A land planner and architect will come later, and develop images of how the space will look, but Thursday’s meeting was the first of three focus sessions.

The project is expected to be 12 to 15 months away from construction, Deputy City and County Manager Kevin Standbridge said, and even that may be ambitious.

The area designated for the Civic Center is 61 acres and includes the George Di Ciero City and County Building, the police station, Mamie Doud Eisenhower Public Library, the Broomfield Auditorium, North Metro Fire Rescue District headquarters, the 9/11 Memorial, the Broomfield Community Center, the ball fields and The Bay Aquatic Park.

Nearby business owners have been contacted and will be kept informed with plans and asked for their input, Standbridge said.

A questionnaire was handed out at the beginning of the meeting to help developers gauge people’s feelings on different topics, including how the space should reflect history and culture and its importance.

Broomfield’s railroad station and its agricultural past were mentioned as some historical context, but some residents, like John Mowery, wanted the center to be unique and “defining a future Broomfield.”

“I see Broomfield really growing in the next couple of decades,” he said. “I see an influx of retiring people and an influx of young families.”

He said he wants the Civic Center to be a place where “everyone feels comfortable.”

Mowrey said Broomfield does a great job with open space, a point repeated several times throughout the two-hour meeting.

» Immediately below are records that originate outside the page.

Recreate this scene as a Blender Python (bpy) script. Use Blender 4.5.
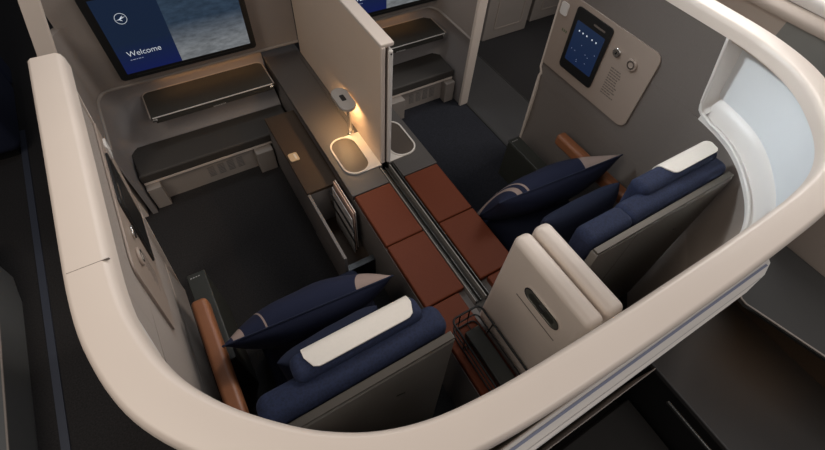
import bpy, bmesh, math, random
from mathutils import Vector, Matrix, Euler
random.seed(4)
PI = math.pi
for o in list(bpy.data.objects):
    bpy.data.objects.remove(o, do_unlink=True)
scn = bpy.context.scene
col = scn.collection

# ------------------------------------------------------------ camera
cam_d = bpy.data.cameras.new('camera')
cam_d.sensor_width = 36.0
cam_d.lens = 426.44 / 825.0 * 36.0
cam_d.clip_start = 0.02
cam = bpy.data.objects.new('camera', cam_d)
col.objects.link(cam)
Rm = Matrix.Rotation(-0.621615331, 4, 'Z') @ Matrix.Rotation(0.604645405, 4, 'X') @ Matrix.Rotation(0.103420472, 4, 'Z')
cam.matrix_world = Matrix.Translation((0, 0, 1.9)) @ Rm
scn.camera = cam

# ------------------------------------------------------------ world, lights, exposure
w = bpy.data.worlds.new('cabin_world')
scn.world = w
w.use_nodes = True
w.node_tree.nodes['Background'].inputs[0].default_value = (0.75, 0.80, 1.0, 1)
w.node_tree.nodes['Background'].inputs[1].default_value = 0.05
scn.view_settings.view_transform = 'Standard'
scn.view_settings.look = 'None'
scn.view_settings.gamma = 1.0
scn.view_settings.exposure = 0.0
scn.view_settings.use_curve_mapping = False

def area(name, loc, target, size, size_y, power, color, spread=PI):
    d = bpy.data.lights.new(name, 'AREA')
    d.shape = 'RECTANGLE'; d.size = size; d.size_y = size_y
    d.energy = power; d.color = color; d.spread = spread
    o = bpy.data.objects.new(name, d)
    o.location = loc
    o.rotation_euler = (Vector(target) - Vector(loc)).to_track_quat('-Z', 'Y').to_euler()
    col.objects.link(o)
    return o
area('left_aisle_ceiling_light', (-1.3, 0.4, 2.7), (0.3, 0.9, 0.7), 1.0, 1.6, 20.5, (1.0, 0.90, 0.79))
area('rear_ceiling_light', (1.1, -1.3, 2.7), (0.9, 0.4, 0.8), 1.6, 0.8, 17, (1.0, 0.96, 0.93))
area('added_forward_fill', (0.6, 2.4, 2.9), (1.5, 0.3, 1.0), 0.8, 0.5, 11, (0.88, 0.94, 1.0))  # cool fill added up front to brighten the pale corner recess
area('added_fill_spot', (-0.2, 2.3, 2.5), (1.56, 0.25, 1.05), 0.25, 0.25, 2.0, (0.86, 0.94, 1.0), math.radians(34))  # added narrow spot, not a cabin fitting; lifts the right recess panel
area('added_fill_spot', (1.6, 1.5, 2.5), (-0.30, 0.75, 0.85), 0.25, 0.25, 1.5, (1.0, 0.95, 0.90), math.radians(50))  # invented spot that brightens the left wall lining
area('right_aisle_ceiling_light', (2.5, 1.1, 2.25), (-0.2, 0.8, 0.9), 0.7, 1.4, 26, (1.0, 0.96, 0.92))

# ------------------------------------------------------------ materials
def mat(name, color, rough=0.6, noise=0.0, scale=60.0, metal=0.0, bump=0.0, spec=0.5, emit=None, estr=0.0, sheen=0.0, color2=None):
    m = bpy.data.materials.new(name); m.use_nodes = True
    nt = m.node_tree; b = nt.nodes['Principled BSDF']
    b.inputs['Roughness'].default_value = rough
    b.inputs['Metallic'].default_value = metal
    b.inputs['Specular IOR Level'].default_value = spec
    b.inputs['Sheen Weight'].default_value = sheen
    b.inputs['Sheen Tint'].default_value = (1.0, 0.84, 0.72, 1)
    tc = nt.nodes.new('ShaderNodeTexCoord')
    nz = nt.nodes.new('ShaderNodeTexNoise'); nz.inputs['Scale'].default_value = scale
    nz.inputs['Detail'].default_value = 4
    nt.links.new(tc.outputs['Object'], nz.inputs['Vector'])
    mx = nt.nodes.new('ShaderNodeMix'); mx.data_type = 'RGBA'
    c2 = color2 if color2 else tuple(max(0, c * (1 - noise)) for c in color)
    c1 = color if color2 else tuple(min(1, c * (1 + noise)) for c in color)
    mx.inputs[6].default_value = (*c1, 1); mx.inputs[7].default_value = (*c2, 1)
    nt.links.new(nz.outputs['Fac'], mx.inputs[0])
    nt.links.new(mx.outputs[2], b.inputs['Base Color'])
    if bump:
        bp = nt.nodes.new('ShaderNodeBump'); bp.inputs['Strength'].default_value = bump
        bp.inputs['Distance'].default_value = 0.002
        nt.links.new(nz.outputs['Fac'], bp.inputs['Height']); nt.links.new(bp.outputs[0], b.inputs['Normal'])
    if emit:
        b.inputs['Emission Color'].default_value = (*emit, 1); b.inputs['Emission Strength'].default_value = estr
    return m

CREAM = mat('cream_plastic', (0.72, 0.62, 0.54), 0.42, 0.02, 8)
WHITEP = mat('white_plastic', (0.74, 0.70, 0.66), 0.4, 0.02, 8)
BLUEP = mat('pale_blue_plastic', (0.76, 0.78, 0.79), 0.35, 0.02, 8)
LINING = mat('grey_fabric_lining', (0.125, 0.106, 0.094), 0.9, 0.25, 420, bump=0.3, sheen=0.6)
LOWGREY = mat('grey_lower_panel', (0.20, 0.18, 0.168), 0.6, 0.04, 20)
SHELLF = mat('taupe_fabric', (0.30, 0.255, 0.225), 0.9, 0.22, 420, bump=0.3)
NICHE = mat('grey_niche_plastic', (0.26, 0.235, 0.225), 0.5, 0.03, 10)
DARKTOP = mat('dark_grey_top', (0.085, 0.075, 0.068), 0.45, 0.05, 90)
BROWNTOP = mat('brown_console_top', (0.075, 0.055, 0.040), 0.5, 0.05, 90)
SHELFB = mat('brown_shelf', (0.060, 0.038, 0.023), 0.6, 0.08, 60, spec=0.3)
BLACKC = mat('black_cushion_leather', (0.052, 0.045, 0.039), 0.7, 0.1, 140, bump=0.15)
TRAYM = mat('charcoal_tray', (0.050, 0.047, 0.041), 0.8, 0.06, 60, spec=0.2)
RED = mat('russet_leather', (0.150, 0.037, 0.016), 0.55, 0.10, 180, bump=0.2, spec=0.18)
TAN = mat('cognac_armrest', (0.30, 0.115, 0.05), 0.45, 0.08, 60)
BOXM = mat('olive_black_box', (0.035, 0.036, 0.030), 0.4, 0.05, 60)
METAL = mat('brushed_metal', (0.72, 0.70, 0.66), 0.25, 0.04, 60, metal=1.0)
DMETAL = mat('dark_metal', (0.10, 0.10, 0.095), 0.3, 0.04, 60, metal=0.7)
BLACK = mat('black_plastic', (0.012, 0.012, 0.012), 0.35, 0.05, 60)
RAILM = mat('grey_rail', (0.26, 0.24, 0.22), 0.4)
BASEP = mat('warm_grey_base', (0.34, 0.295, 0.26), 0.55, 0.03, 20)
SHELLS = mat('seat_shell_grey', (0.21, 0.19, 0.165), 0.42, 0.05, 30)
BRONZE = mat('seat_trim_bronze', (0.10, 0.085, 0.07), 0.5, 0.04, 30, metal=0.4)
COVER = mat('white_leather_cover', (0.74, 0.68, 0.61), 0.6, 0.04, 120, bump=0.2)
CTRL = mat('taupe_control_panel', (0.36, 0.285, 0.235), 0.45, 0.02, 20)
PRINT = mat('grey_print', (0.16, 0.13, 0.11), 0.6, 0.02, 20)
GREEN = mat('green_print', (0.13, 0.16, 0.09), 0.6, 0.02, 20)
PAPERS = mat('white_leaflet_paper', (0.80, 0.74, 0.68), 0.7, 0.15, 30)
PAPERP = mat('pink_leaflet_paper', (0.75, 0.52, 0.42), 0.7, 0.2, 30)
PAPERG = mat('grey_leaflet_paper', (0.55, 0.53, 0.51), 0.7, 0.5, 30)
RACKM = mat('black_wire', (0.006, 0.006, 0.006), 0.5, 0.02, 20)
BEIGEW = mat('beige_wall_panel', (0.40, 0.335, 0.285), 0.6, 0.03, 14)
GGREEN = mat('grey_green_panel', (0.20, 0.20, 0.185), 0.55, 0.04, 14)
REARTOP = mat('charcoal_table_top', (0.036, 0.034, 0.033), 0.5, 0.05, 90)
GLOW = mat('warm_light_strip', (0.9, 0.6, 0.3), 0.5, emit=(1.0, 0.50, 0.16), estr=5.0)
LAMPGLOW = mat('lamp_diffuser', (0.9, 0.8, 0.6), 0.5, emit=(1.0, 0.60, 0.26), estr=12.0)

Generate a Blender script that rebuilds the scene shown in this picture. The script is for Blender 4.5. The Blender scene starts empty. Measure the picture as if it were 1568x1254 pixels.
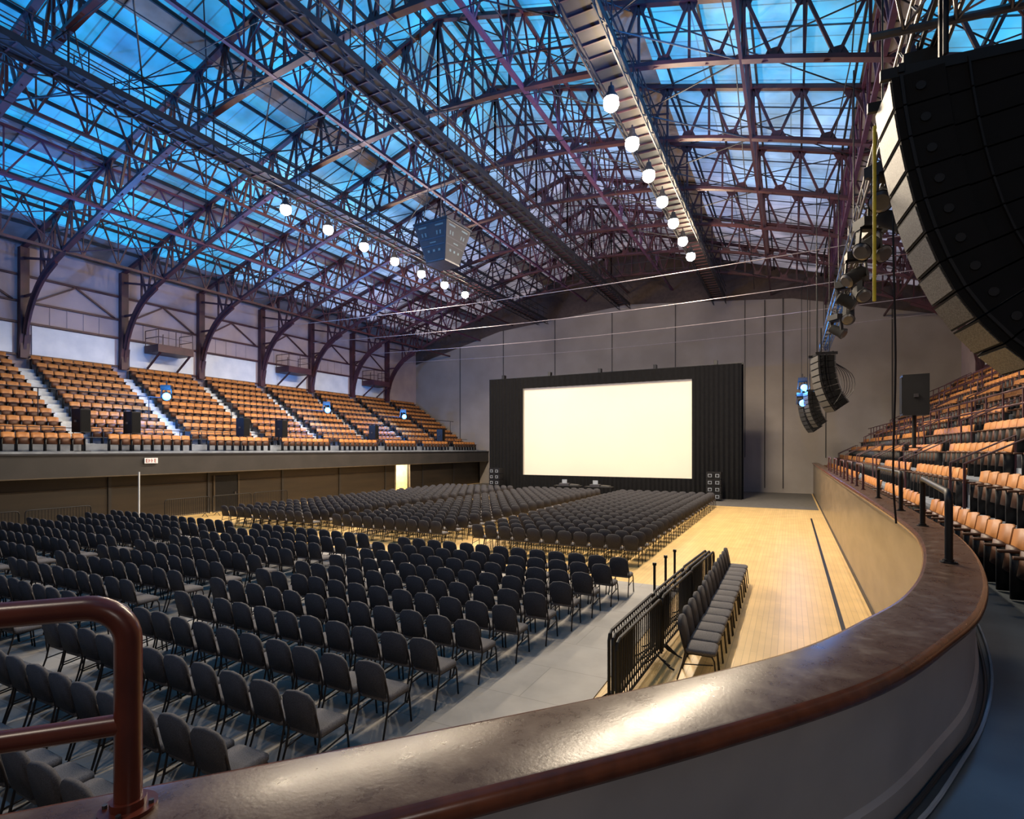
import bpy, math, random
import numpy as np
from mathutils import Vector, Matrix
random.seed(7)
R = random.random
sc = bpy.context.scene
try:
    sc.view_settings.view_transform = 'Standard'
    sc.view_settings.look = 'None'
    sc.view_settings.exposure = 0.1
except Exception:
    pass

# ------------------------------------------------------------------ materials
def new_mat(name):
    m = bpy.data.materials.new(name); m.use_nodes = True
    nt = m.node_tree
    return m, nt, nt.nodes['Principled BSDF']

def mat(name, c1, rough=0.6, metal=0.0, c2=None, scale=4.0, bump=0.0, emit=None, es=0.0, stretch=None, detail=4, spec=None):
    m, nt, b = new_mat(name)
    b.inputs['Base Color'].default_value = (*c1, 1)
    b.inputs['Roughness'].default_value = rough
    b.inputs['Metallic'].default_value = metal
    if spec is not None: b.inputs['Specular IOR Level'].default_value = spec
    if c2 is None:
        c2 = tuple(min(1, c*0.75) for c in c1)
    tc = nt.nodes.new('ShaderNodeTexCoord')
    mp = nt.nodes.new('ShaderNodeMapping')
    if stretch: mp.inputs['Scale'].default_value = stretch
    nt.links.new(tc.outputs['Object'], mp.inputs['Vector'])
    n = nt.nodes.new('ShaderNodeTexNoise'); n.inputs['Scale'].default_value = scale; n.inputs['Detail'].default_value = detail
    nt.links.new(mp.outputs[0], n.inputs['Vector'])
    r = nt.nodes.new('ShaderNodeValToRGB')
    r.color_ramp.elements[0].position = 0.35; r.color_ramp.elements[1].position = 0.65
    r.color_ramp.elements[0].color = (*c2, 1); r.color_ramp.elements[1].color = (*c1, 1)
    nt.links.new(n.outputs['Fac'], r.inputs[0]); nt.links.new(r.outputs[0], b.inputs['Base Color'])
    if bump:
        bp = nt.nodes.new('ShaderNodeBump'); bp.inputs['Strength'].default_value = bump; bp.inputs['Distance'].default_value = 0.01
        nt.links.new(n.outputs['Fac'], bp.inputs['Height']); nt.links.new(bp.outputs[0], b.inputs['Normal'])
    if emit:
        b.inputs['Emission Color'].default_value = (*emit, 1); b.inputs['Emission Strength'].default_value = es
    return m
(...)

And, it has a good master plan and respects historical sites. He just didn’t want “lace doilies and an old western town” design.

“I think you can incorporate pieces of history that pay tribute to our past and at the same time be a forward-looking development,” Lisa Fahrenbruch said.

Joe Ziegler, co-president of the Broomfield Art Guild, pointed to Old Midway as a place with cultural pull, but one that has seen that diminish as businesses moved out over the years.

“It’s not only respecting history, but looking forward to opportunity,” he said.” We have more of a tabula rasa here than elsewhere to define what it is now.”

When Vostrejs asked about favorite places, Pearl Street in Boulder was mentioned, the Art District on Santa Fe and a community garden in Westminster. One woman mentioned the Broomfield Senior Center, where she does yoga and connects with friends, and another a place in Paris, Texas with huge instruments, like gongs, that are lit up at night and open to the public.

While considering what will work in Broomfield, residents mentioned enduring architecture that will last for years and be adaptable for different uses.

One woman suggested a business that hires adults with disabilities — a sector she works with in her daily job.

Others want programmable art space, weekend festivals and an ice skating rink. Walkability is a plus, although as some pointed out, without wading through goose poop.

It’s unclear how the old Safeway building, which Broomfield bought last year, will be incorporated into the Civic Center.

The group also talked about residential, how it could serve seniors and students, and the parking issues that could accompany that type of housing.

When Vostrejs asked the room to imagine they had a magic wand and could name one quality or attraction for the new space, things such as connectivity, permeability and affordability were tossed out as well as more concrete concepts such as a bath house, an artistic taproom/restaurant and a sculpture garden.

Others called for a collaborative education space and something with a “natural” feel that “nourished the soul.”

The focus group, made up of about 30 people, will meet twice more over the next two weeks to further flesh out ideas for the Civic Center. Their ideas will be shared at a public meeting Feb. 4 at the Broomfield Auditorium where the public will have an opportunity to give feedback.

“It’s a very important step for Broomfield in a long line of important steps that have been taken,” Crawford said.